For Plan purposes, Adjusted EBITDA means EBITDA adjusted on a basis consistent with Adjusted EBITDA previously reported by the Company, with further adjustments, if necessary, for extraordinary net costs or benefits, spectrum lease proceeds and other similar items impacting Adjusted EBITDA during the Plan Year as determined at the sole discretion of the Compensation Committee of the Board of Directors ("Committee").

(b) The portion of the pool payable to each participant shall be as recommended by the Chief Executive Officer (“CEO”) and approved by the Committee acting in the Committee’s sole discretion.

Section 3. Participants; Eligibility; Payment

(a) The Committee (the Chairman of the Board of Directors being Chairman of the Committee) and the CEO shall designate the participants in the Plan as soon as is feasible after the beginning of each Plan Year and will report the roster of participants to the Board. The Plan and participation of initially-designated key employees, shall be effective retroactive to January 1 of the Plan Year. The CEO, after reporting to and receiving approval of the Committee, may also revise the roster of and designate additional,

participants from time to time with participation to be effective from date determined by the CEO.

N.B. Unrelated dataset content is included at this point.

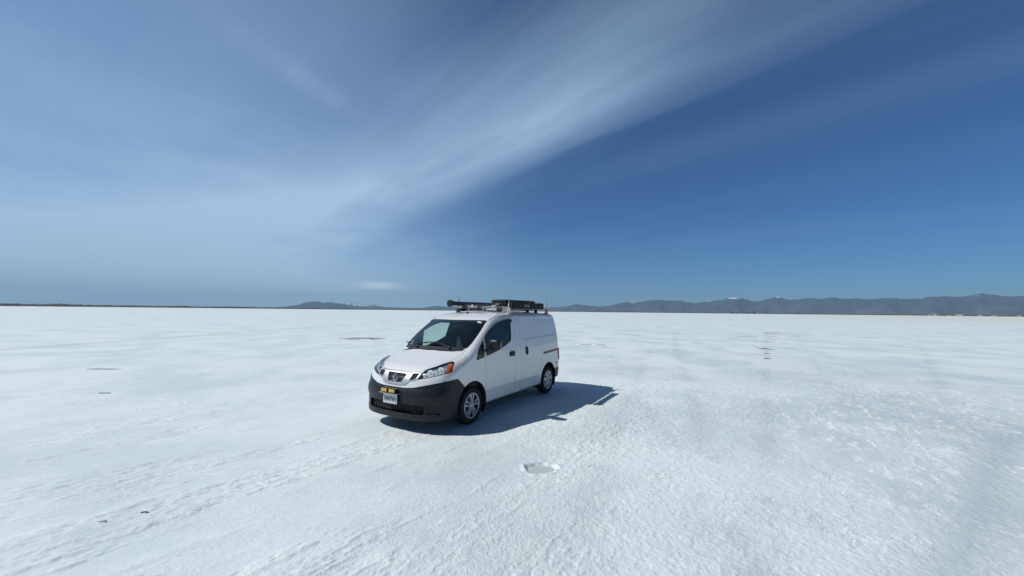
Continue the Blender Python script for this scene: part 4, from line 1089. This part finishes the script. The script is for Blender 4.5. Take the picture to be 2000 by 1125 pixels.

(b) In order to be eligible to receive this bonus, a participant must be employed by the Company or any of its subsidiaries from the beginning of the Plan Year (subject to express partial year designation under Section 3(a)) and until the first business day that is three (3) business days after the Company files its annual report on Form 10-K for the Plan Year (such day the "Payment Date"). Failure of a participant to remain employed through the Payment Date for any reason whatsoever will terminate all entitlements under the Plan; provided, however, that the Committee may, but shall not be required to approve, on a case-by-case basis, payments under the Plan of prorated bonus for employees who, during the Plan Year, are hired as, or who replace, designated participants. The Committee may also, but shall not be required to, make case-by-case exceptions to termination of Plan participation resulting from termination of service, either during the Plan Year or before the Payment Date, because of death, disability, or voluntary retirement of a participant.

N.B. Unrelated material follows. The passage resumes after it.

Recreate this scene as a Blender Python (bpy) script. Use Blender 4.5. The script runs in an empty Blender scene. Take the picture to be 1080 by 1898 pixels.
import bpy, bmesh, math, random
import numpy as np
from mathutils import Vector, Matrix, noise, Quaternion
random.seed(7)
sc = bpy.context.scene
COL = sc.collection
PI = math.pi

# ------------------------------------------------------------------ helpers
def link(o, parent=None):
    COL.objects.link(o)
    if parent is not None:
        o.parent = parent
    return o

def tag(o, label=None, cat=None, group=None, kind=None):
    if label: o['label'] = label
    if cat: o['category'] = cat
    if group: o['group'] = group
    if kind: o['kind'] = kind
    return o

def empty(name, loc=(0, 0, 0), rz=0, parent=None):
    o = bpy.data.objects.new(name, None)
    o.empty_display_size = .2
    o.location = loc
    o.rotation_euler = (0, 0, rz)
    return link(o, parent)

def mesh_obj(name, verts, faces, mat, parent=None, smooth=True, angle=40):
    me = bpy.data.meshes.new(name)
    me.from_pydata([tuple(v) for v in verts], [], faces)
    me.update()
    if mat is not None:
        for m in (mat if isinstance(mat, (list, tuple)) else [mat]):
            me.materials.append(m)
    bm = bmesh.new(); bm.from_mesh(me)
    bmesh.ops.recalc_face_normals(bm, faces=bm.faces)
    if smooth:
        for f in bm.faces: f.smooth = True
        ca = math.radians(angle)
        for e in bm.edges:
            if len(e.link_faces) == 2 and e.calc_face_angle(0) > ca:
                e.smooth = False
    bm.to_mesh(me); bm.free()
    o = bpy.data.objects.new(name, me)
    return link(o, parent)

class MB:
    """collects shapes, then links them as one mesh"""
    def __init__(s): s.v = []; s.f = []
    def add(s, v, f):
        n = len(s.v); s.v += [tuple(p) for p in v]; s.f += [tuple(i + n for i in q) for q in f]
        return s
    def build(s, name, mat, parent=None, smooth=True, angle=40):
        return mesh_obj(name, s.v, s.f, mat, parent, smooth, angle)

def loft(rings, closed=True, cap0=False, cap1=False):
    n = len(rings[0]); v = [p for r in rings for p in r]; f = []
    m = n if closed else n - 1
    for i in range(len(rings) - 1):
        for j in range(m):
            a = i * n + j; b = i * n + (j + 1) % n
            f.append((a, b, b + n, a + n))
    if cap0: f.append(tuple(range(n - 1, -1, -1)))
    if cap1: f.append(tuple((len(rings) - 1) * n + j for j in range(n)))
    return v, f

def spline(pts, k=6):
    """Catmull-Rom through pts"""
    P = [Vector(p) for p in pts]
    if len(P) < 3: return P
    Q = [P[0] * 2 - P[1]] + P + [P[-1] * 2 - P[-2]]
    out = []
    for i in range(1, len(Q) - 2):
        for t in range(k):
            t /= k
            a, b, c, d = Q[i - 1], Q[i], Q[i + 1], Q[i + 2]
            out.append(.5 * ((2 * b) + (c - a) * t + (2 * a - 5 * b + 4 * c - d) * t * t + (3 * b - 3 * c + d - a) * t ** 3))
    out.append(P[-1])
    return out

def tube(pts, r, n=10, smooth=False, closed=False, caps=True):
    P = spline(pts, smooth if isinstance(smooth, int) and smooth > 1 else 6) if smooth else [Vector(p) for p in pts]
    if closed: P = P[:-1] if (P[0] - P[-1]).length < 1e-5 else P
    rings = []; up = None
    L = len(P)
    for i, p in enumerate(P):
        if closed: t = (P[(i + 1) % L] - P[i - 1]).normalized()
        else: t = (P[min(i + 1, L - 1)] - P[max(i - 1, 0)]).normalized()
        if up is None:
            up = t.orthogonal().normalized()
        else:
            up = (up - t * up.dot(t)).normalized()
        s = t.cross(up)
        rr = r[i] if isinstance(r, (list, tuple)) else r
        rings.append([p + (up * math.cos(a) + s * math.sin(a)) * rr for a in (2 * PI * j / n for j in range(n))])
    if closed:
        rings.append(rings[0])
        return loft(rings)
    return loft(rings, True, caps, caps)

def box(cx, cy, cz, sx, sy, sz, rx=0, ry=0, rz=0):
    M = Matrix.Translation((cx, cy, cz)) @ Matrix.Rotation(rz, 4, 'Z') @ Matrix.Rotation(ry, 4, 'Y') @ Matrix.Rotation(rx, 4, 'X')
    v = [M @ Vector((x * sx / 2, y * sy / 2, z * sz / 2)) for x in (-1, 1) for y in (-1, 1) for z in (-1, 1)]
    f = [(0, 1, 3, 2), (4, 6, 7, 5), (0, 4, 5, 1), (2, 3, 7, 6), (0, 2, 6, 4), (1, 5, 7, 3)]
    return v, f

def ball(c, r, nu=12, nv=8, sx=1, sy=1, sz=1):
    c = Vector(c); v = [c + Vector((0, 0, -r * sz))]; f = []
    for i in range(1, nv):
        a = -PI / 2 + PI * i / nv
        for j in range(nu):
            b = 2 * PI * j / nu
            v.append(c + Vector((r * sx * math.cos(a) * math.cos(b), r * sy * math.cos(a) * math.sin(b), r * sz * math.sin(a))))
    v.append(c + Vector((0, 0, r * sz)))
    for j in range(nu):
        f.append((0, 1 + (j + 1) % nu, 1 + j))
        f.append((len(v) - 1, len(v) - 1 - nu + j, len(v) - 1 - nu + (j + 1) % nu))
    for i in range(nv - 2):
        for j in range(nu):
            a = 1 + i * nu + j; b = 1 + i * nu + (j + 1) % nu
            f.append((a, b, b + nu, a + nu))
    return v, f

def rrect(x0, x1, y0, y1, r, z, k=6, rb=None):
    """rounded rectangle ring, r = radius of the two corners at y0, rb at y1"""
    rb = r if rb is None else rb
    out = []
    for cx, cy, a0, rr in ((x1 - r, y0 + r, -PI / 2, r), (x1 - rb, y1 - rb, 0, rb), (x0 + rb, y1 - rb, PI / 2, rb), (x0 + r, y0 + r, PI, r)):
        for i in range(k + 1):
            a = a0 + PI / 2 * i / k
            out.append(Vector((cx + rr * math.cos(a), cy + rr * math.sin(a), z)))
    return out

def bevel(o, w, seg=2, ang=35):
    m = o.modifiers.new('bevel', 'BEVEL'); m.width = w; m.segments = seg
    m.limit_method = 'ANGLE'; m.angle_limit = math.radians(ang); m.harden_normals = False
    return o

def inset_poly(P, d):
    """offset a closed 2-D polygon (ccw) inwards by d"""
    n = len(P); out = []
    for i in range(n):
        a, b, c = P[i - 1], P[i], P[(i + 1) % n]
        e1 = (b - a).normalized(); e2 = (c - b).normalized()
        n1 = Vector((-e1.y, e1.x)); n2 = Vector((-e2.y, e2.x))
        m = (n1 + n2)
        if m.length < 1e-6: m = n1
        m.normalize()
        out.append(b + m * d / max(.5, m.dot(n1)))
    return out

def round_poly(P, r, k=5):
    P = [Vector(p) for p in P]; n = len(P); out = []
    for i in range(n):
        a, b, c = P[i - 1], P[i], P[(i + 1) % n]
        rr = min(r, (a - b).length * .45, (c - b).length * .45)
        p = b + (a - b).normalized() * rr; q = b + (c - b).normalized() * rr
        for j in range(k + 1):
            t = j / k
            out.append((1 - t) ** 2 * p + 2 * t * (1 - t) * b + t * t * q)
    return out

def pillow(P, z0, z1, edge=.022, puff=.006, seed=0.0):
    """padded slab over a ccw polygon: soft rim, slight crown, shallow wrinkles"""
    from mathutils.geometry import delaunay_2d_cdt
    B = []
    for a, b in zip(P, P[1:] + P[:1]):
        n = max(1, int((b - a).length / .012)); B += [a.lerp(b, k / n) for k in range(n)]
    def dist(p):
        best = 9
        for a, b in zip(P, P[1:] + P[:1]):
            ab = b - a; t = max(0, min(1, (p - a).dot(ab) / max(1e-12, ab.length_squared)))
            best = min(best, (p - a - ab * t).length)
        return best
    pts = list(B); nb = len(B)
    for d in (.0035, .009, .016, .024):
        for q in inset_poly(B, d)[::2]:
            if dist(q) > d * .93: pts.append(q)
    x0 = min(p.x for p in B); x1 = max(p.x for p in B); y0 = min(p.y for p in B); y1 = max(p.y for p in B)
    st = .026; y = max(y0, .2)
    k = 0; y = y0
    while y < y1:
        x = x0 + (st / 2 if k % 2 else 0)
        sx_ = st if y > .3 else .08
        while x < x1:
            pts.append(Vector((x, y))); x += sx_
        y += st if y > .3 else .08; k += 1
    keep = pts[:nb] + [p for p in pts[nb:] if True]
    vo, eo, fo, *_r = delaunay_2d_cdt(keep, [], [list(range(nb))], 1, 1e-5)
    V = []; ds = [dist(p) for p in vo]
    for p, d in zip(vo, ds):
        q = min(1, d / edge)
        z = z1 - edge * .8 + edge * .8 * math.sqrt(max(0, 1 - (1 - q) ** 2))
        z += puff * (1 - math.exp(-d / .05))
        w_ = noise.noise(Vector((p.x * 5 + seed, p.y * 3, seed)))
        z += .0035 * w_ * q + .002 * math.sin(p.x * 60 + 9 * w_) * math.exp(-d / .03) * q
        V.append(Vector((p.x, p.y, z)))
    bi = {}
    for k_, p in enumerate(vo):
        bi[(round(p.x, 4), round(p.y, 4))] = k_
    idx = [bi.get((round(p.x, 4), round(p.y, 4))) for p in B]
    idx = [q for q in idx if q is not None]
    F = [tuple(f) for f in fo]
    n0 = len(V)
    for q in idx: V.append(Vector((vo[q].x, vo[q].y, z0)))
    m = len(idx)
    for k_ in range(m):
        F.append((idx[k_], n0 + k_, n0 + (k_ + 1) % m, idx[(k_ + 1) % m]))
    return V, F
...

(c) The Company shall make payments on the Payment Date. All payments will be, made in cash or in common stock of the Company as determined by the Committee. If payments are made in stock, the shares shall be distributed accordance with the stock distribution provisions of Company's Amended and Restated 2006 Equity Incentive Plan and shall be fully vested, registered and marketable at the time distributed.

Section 4. Committee

(a) This Plan shall be administered by the Committee, which shall have full authority and discretion to interpret the Plan, to establish, amend and rescind rules relating to the Plan that are not inconsistent with this document, and to make all other determinations that may be necessary or advisable for the Plan's administration.

(b) Any interpretation of the Plan by the Committee and any decision by it relating to the Plan shall be final and binding on all persons.

Section 5. Liability for Repayment

In the event that, within two years after the Payment Date, discovered fraud or misrepresentation (as determined by the Committee) should result in a need for the Company to restate its annual financial statements for the Plan Year in a manner that reduces the Adjusted EBITDA figure that was used to determine the amount available for distribution under the Plan, then participants who have received distributions under the Plan in excess of the amounts that they would have been entitled to receive shall be liable to repay such excess to the Company, without interest, on demand.

Section 6. Plan Not Exclusive

This Plan shall not be construed as limiting the ability or discretion of the Committee to award additional compensation, including without limitation other bonuses, separate and apart from this Plan, to individual participants based upon subjective or other criteria.